I agree. I think that Scrabble is a great game which, by its very design, cannot be an interesting game at serious competitive levels. It’s great fun to play with a group of friends who will accept words on an unspoken honor system. But as soon as there is serious competition with meaningful stakes, it reduces almost entirely to the arbitrary choice of word lists.
The same is true for a lot of great party games. Scattergories is a great example. As soon as it becomes seriously competitive, the key rule (that everyone votes whether to allow each submission) effectively ruins the fun.
No, it's interesting at the low level (play with the words you know) and interesting at the "serious" level (memorize a substantial portion of the 250,000 words). You can tell the latter because there are plenty of serious Scrabble tournaments.
It breaks down somewhere in the middle, where you play with your group of friends but want to be competitive, and it turns out someone gains a huge advantage by learning all the 2- and 3- letter words, all the "Q without U" words, or whatever. One imperfect way to address this is to print out the 2- and 3- letter words and make them available to everyone.
It is not true at all that it’s not an interesting game at the higher levels.
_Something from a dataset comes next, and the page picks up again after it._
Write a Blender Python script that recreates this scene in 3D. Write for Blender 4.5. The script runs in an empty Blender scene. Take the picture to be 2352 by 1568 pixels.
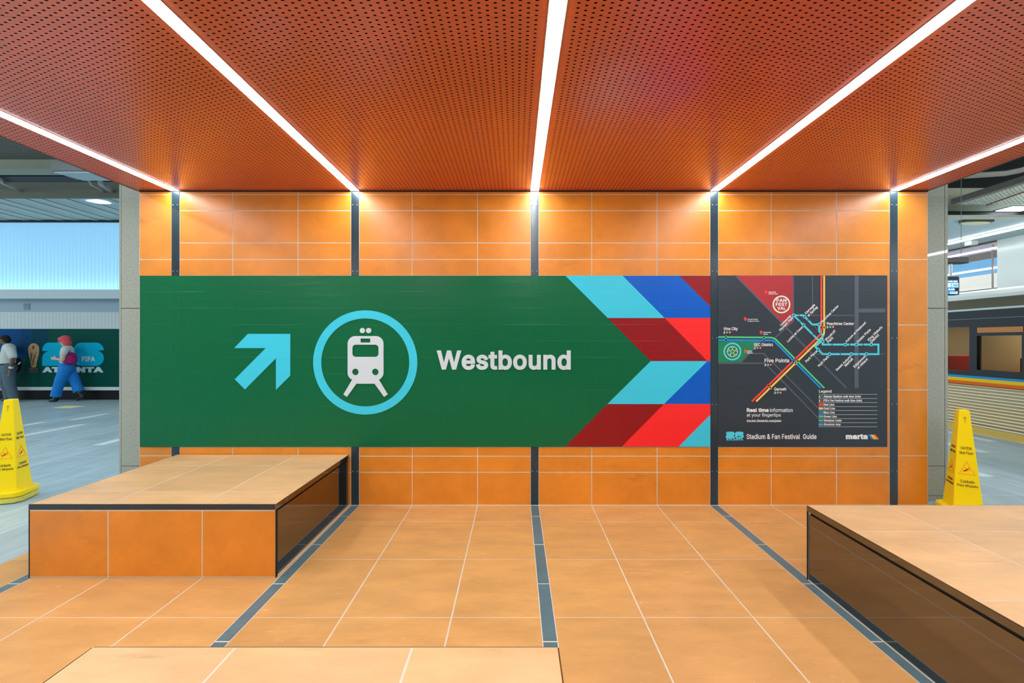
import bpy, bmesh, math, random, os
from mathutils import Vector, Matrix
from mathutils.geometry import interpolate_bezier, delaunay_2d_cdt
import numpy as np
random.seed(7)
SC = bpy.context.scene
COL = SC.collection

# ------------------------------------------------------------------ camera, world, exposure
F, CX, CY, CAMH = 947.0, 1185.0, 783.0, 1.508        # focal length in px, vanishing point, eye height
cam = bpy.data.objects.new('camera', bpy.data.cameras.new('camera'))
COL.objects.link(cam)
cam.location = (0, 0, CAMH)
cam.rotation_euler = (math.pi / 2, 0, 0)
cam.data.sensor_width = 36
cam.data.lens = F / 2352 * 36
cam.data.shift_x = -(CX - 1176) / 2352
cam.data.shift_y = (CY - 784) / 2352
cam.data.clip_start = 0.02
SC.camera = cam
SC.view_settings.view_transform = 'Standard'
SC.view_settings.look = 'None'
SC.view_settings.gamma = 1
SC.view_settings.use_curve_mapping = False
SC.view_settings.exposure = 1.42
w = bpy.data.worlds.new('world'); SC.world = w
w.use_nodes = True
w.node_tree.nodes['Background'].inputs[0].default_value = (0.72, 0.86, 0.92, 1)
w.node_tree.nodes['Background'].inputs[1].default_value = 0.68
STRIP_LIGHT = 15.8
try:
    SC.cycles.use_denoising = True
    SC.cycles.max_bounces = 8
    SC.cycles.sample_clamp_indirect = 6
except Exception:
    pass


def at(px, py, Y):
    return Vector(((px - CX) * Y / F, Y, CAMH + (CY - py) * Y / F))


# ------------------------------------------------------------------ materials
def lin(c):
    c = [v / 255 for v in c]
    return tuple(v / 12.92 if v <= .04045 else ((v + .055) / 1.055) ** 2.4 for v in c) + (1,)


def N(nt, typ, **kw):
    n = nt.nodes.new(typ)
    for k, v in kw.items():
        setattr(n, k, v)
    return n


def mth(nt, op, a, b=None, c=None):
    n = nt.nodes.new('ShaderNodeMath'); n.operation = op
    for i, v in enumerate((a, b, c)):
        if v is None:
            continue
        if isinstance(v, (int, float)):
            n.inputs[i].default_value = v
        else:
            nt.links.new(v, n.inputs[i])
    return n.outputs[0]


MATS = {}


def mat(name, rgb=(128, 128, 128), rough=.5, metal=0., noise=None, bump=None, emit=None, island=0, spec=.5, coat=0, ior=1.5,
        trans=0, rvar=0):
    """noise=(scale, amount, stretch xyz), bump=(scale, strength)"""
    if name in MATS:
        return MATS[name]
    m = bpy.data.materials.new(name); m.use_nodes = True
    nt = m.node_tree; b = nt.nodes['Principled BSDF']
    c = lin(rgb)
    b.inputs['Base Color'].default_value = c
    b.inputs['Roughness'].default_value = rough
    b.inputs['Metallic'].default_value = metal
    b.inputs['Specular IOR Level'].default_value = spec
    b.inputs['IOR'].default_value = ior
    b.inputs['Coat Weight'].default_value = coat
    b.inputs['Coat Roughness'].default_value = .03
    b.inputs['Transmission Weight'].default_value = trans
    if emit:
        b.inputs['Emission Color'].default_value = lin(emit[0])
        b.inputs['Emission Strength'].default_value = emit[1]
    tc = N(nt, 'ShaderNodeTexCoord')
    if noise or island:
        sc_, am, st = (noise + ((1, 1, 1),))[:3] if noise else (4, 0, (1, 1, 1))
        mp = N(nt, 'ShaderNodeMapping'); mp.inputs['Scale'].default_value = st
        nt.links.new(tc.outputs['Object'], mp.inputs[0])
        nz = N(nt, 'ShaderNodeTexNoise'); nz.inputs['Scale'].default_value = sc_
        nz.inputs['Detail'].default_value = 6; nz.inputs['Roughness'].default_value = .6
        nt.links.new(mp.outputs[0], nz.inputs['Vector'])
        v = mth(nt, 'MULTIPLY_ADD', nz.outputs[0], am * 2, 1 - am)
        if island:
            g = N(nt, 'ShaderNodeNewGeometry')
            r = mth(nt, 'MULTIPLY_ADD', g.outputs['Random Per Island'], island * 2, 1 - island)
            v = mth(nt, 'MULTIPLY', v, r)
        mx = N(nt, 'ShaderNodeVectorMath', operation='SCALE')
        mx.inputs[0].default_value = c[:3]
        nt.links.new(v, mx.inputs['Scale'])
        nt.links.new(mx.outputs[0], b.inputs['Base Color'])
        if rvar:
            nt.links.new(mth(nt, 'MULTIPLY_ADD', nz.outputs[0], rvar, rough - rvar / 2), b.inputs['Roughness'])
    if bump:
        nz2 = N(nt, 'ShaderNodeTexNoise'); nz2.inputs['Scale'].default_value = bump[0]
        nz2.inputs['Detail'].default_value = 3
        nt.links.new(tc.outputs['Object'], nz2.inputs['Vector'])
        bp = N(nt, 'ShaderNodeBump'); bp.inputs['Strength'].default_value = bump[1]
        bp.inputs['Distance'].default_value = bump[2] if len(bump) > 2 else .01
        nt.links.new(nz2.outputs[0], bp.inputs['Height'])
        nt.links.new(bp.outputs[0], b.inputs['Normal'])
    MATS[name] = m
    return m


def tile_mat(name, rgb, rough, stretch, marks):
    """Orange porcelain: cloudy mottling, slight change from tile to tile, a few pale scuffs."""
    m = mat(name, rgb, rough)
    nt = m.node_tree; b = nt.nodes['Principled BSDF']; c = lin(rgb)
    tc = N(nt, 'ShaderNodeTexCoord')
    mp = N(nt, 'ShaderNodeMapping'); mp.inputs['Scale'].default_value = stretch
    nt.links.new(tc.outputs['Object'], mp.inputs[0])
    n1 = N(nt, 'ShaderNodeTexNoise'); n1.inputs['Scale'].default_value = 3.2
    n1.inputs['Detail'].default_value = 7; n1.inputs['Roughness'].default_value = .62
    nt.links.new(mp.outputs[0], n1.inputs['Vector'])
    n3 = N(nt, 'ShaderNodeTexNoise'); n3.inputs['Scale'].default_value = 60
    nt.links.new(mp.outputs[0], n3.inputs['Vector'])
    g = N(nt, 'ShaderNodeNewGeometry')
    v = mth(nt, 'MULTIPLY_ADD', n1.outputs[0], .7, .65)
    v = mth(nt, 'MULTIPLY', v, mth(nt, 'MULTIPLY_ADD', n3.outputs[0], .1, .95))
    v = mth(nt, 'MULTIPLY', v, mth(nt, 'MULTIPLY_ADD', g.outputs['Random Per Island'], .08, .96))
    n4 = N(nt, 'ShaderNodeTexNoise'); n4.inputs['Scale'].default_value = 5; n4.inputs['Detail'].default_value = 8; n4.inputs['Roughness'].default_value = .7
    mp4 = N(nt, 'ShaderNodeMapping'); mp4.inputs['Scale'].default_value = (.5, 1.3, 1.3); mp4.inputs['Location'].default_value = (7, 3, 5)
    nt.links.new(mp.outputs[0], mp4.inputs[0]); nt.links.new(mp4.outputs[0], n4.inputs['Vector'])
    kd = N(nt, 'ShaderNodeMapRange'); kd.inputs['From Min'].default_value = .6; kd.inputs['From Max'].default_value = .76
    kd.inputs['To Min'].default_value = 1; kd.inputs['To Max'].default_value = .72
    nt.links.new(n4.outputs[0], kd.inputs['Value'])
    v = mth(nt, 'MULTIPLY', v, kd.outputs[0])
    s = N(nt, 'ShaderNodeVectorMath', operation='SCALE'); s.inputs[0].default_value = c[:3]
    nt.links.new(v, s.inputs['Scale'])
    n2 = N(nt, 'ShaderNodeTexNoise'); n2.inputs['Scale'].default_value = 7.5
    n2.inputs['Detail'].default_value = 9; n2.inputs['Roughness'].default_value = .75
    nt.links.new(mp.outputs[0], n2.inputs['Vector'])
    k = N(nt, 'ShaderNodeMapRange'); k.inputs['From Min'].default_value = marks; k.inputs['From Max'].default_value = marks + .06
    k.inputs['To Max'].default_value = .55
    nt.links.new(n2.outputs[0], k.inputs['Value'])
    mix = N(nt, 'ShaderNodeMix', data_type='RGBA')
    nt.links.new(k.outputs[0], mix.inputs['Factor'])
    nt.links.new(s.outputs[0], mix.inputs[6]); mix.inputs[7].default_value = lin((236, 214, 190))
    nt.links.new(mix.outputs[2], b.inputs['Base Color'])
    nt.links.new(mth(nt, 'MULTIPLY_ADD', n1.outputs[0], .18, rough - .09), b.inputs['Roughness'])
    bp = N(nt, 'ShaderNodeBump'); bp.inputs['Strength'].default_value = .06; bp.inputs['Distance'].default_value = .01
    nt.links.new(n1.outputs[0], bp.inputs['Height']); nt.links.new(bp.outputs[0], b.inputs['Normal'])
    return m


M_TILE_W = tile_mat('wall tile', (218, 134, 38), .36, (1, 1, 1), .7)
M_TILE_F = tile_mat('floor tile', (202, 151, 88), .42, (.8, 2.4, 1), .63)
M_TILE_LIT = tile_mat('bench tile lit tone', (210, 170, 120), .4, (.8, 2.4, 1), .69)  # floor tile lightened: stronger light on the bench tops put into the colour
M_GROUT = mat('grout', (202, 196, 182), .8, noise=(40, .08))
M_STEEL = mat('blackened steel', (40, 58, 66), .22, .0, noise=(14, .25), rvar=.18, spec=.45)
M_BOLT = mat('bolt head', (120, 130, 134), .3, .9)
M_SLATE = mat('slate inlay', (84, 110, 117), .42, noise=(9, .3), island=.07, bump=(60, .15))
M_GLOSS = mat('polished black panel', (16, 15, 15), .035, spec=1, ior=1.9, bump=(1.6, .012, .05))
M_EDGE = mat('dark edge metal', (40, 46, 49), .45)
M_BLACK = mat('matt black', (10, 11, 12), .6)
M_STONE = mat('granite', (156, 160, 146), .6, noise=(55, .38), coat=.5)
M_STONEG = mat('stone joint', (88, 88, 78), .8)
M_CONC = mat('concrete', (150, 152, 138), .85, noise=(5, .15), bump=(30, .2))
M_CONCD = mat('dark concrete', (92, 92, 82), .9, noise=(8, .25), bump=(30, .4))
M_ALU = mat('aluminium trim', (200, 206, 208), .3, .9)
M_YELLOW = mat('yellow plastic', (255, 222, 0), .4, noise=(6, .05), spec=.3)
M_WHITE = mat('white paint', (226, 230, 230), .5)


# ------------------------------------------------------------------ mesh helpers
def box(bm, x0, x1, y0, y1, z0, z1):
    vs = [bm.verts.new((x, y, z)) for z in (z0, z1) for y in (y0, y1) for x in (x0, x1)]
    for f in ((0, 2, 3, 1), (4, 5, 7, 6), (0, 1, 5, 4), (2, 6, 7, 3), (0, 4, 6, 2), (1, 3, 7, 5)):
        bm.faces.new([vs[i] for i in f])
    return vs


def tube(bm, pts, r, seg=10, cap=True):
    rings = []
    pts = [Vector(p) for p in pts]
    for i, p in enumerate(pts):
        d = (pts[min(i + 1, len(pts) - 1)] - pts[max(i - 1, 0)]).normalized()
        a = d.orthogonal().normalized()
        if rings:
            a = (a0 - d * a0.dot(d)).normalized()
        a0 = a
        b = d.cross(a)
        rr = r[i] if isinstance(r, (list, tuple)) else r
        rings.append([bm.verts.new(p + (a * math.cos(t) + b * math.sin(t)) * rr) for t in [2 * math.pi * k / seg for k in range(seg)]])
    for A, B in zip(rings, rings[1:]):
        for k in range(seg):
            bm.faces.new((A[k], A[(k + 1) % seg], B[(k + 1) % seg], B[k]))
    if cap:
        bm.faces.new(rings[0][::-1]); bm.faces.new(rings[-1])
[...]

There’s so much more to scrabble than just whether a word is good or not.
a list of allowed two-letter words on a piece of paper, with the game, and updated from time to time by agreements, solves this well ! local example - 'IQ' is not allowed, but 'Qi' is on the list..
The high level players will memorize all 3 letter words and sometimes 4 letter words as well. Their scrabble-dictionary vocabularies are incredible. Here's an old article about the highest score ever (at the time). It included a triple triple worth 365 points alone for QUIXOTRY.
https://slate.com/technology/2006/10/830-how-a-carpenter-got...
the high level players will memorize all words until 9 letters, and some even know those and beyond. I know all the 2-8 (approximately 80K words) pretty well, although not as well as I'd like.
I don't understand why the article portraits the described game as unworthy of the high score. An experienced player will always hedge, and thereby the high scores will all go to less bothered players gambling their way to a win.
Scrabble is a classic game. The basic idea seems great. I just wish you could have a Scrabble game without having to say, "Seriously, that is considered a word? This game is ridiculous!" and feeling like the other person has an unfair advantage.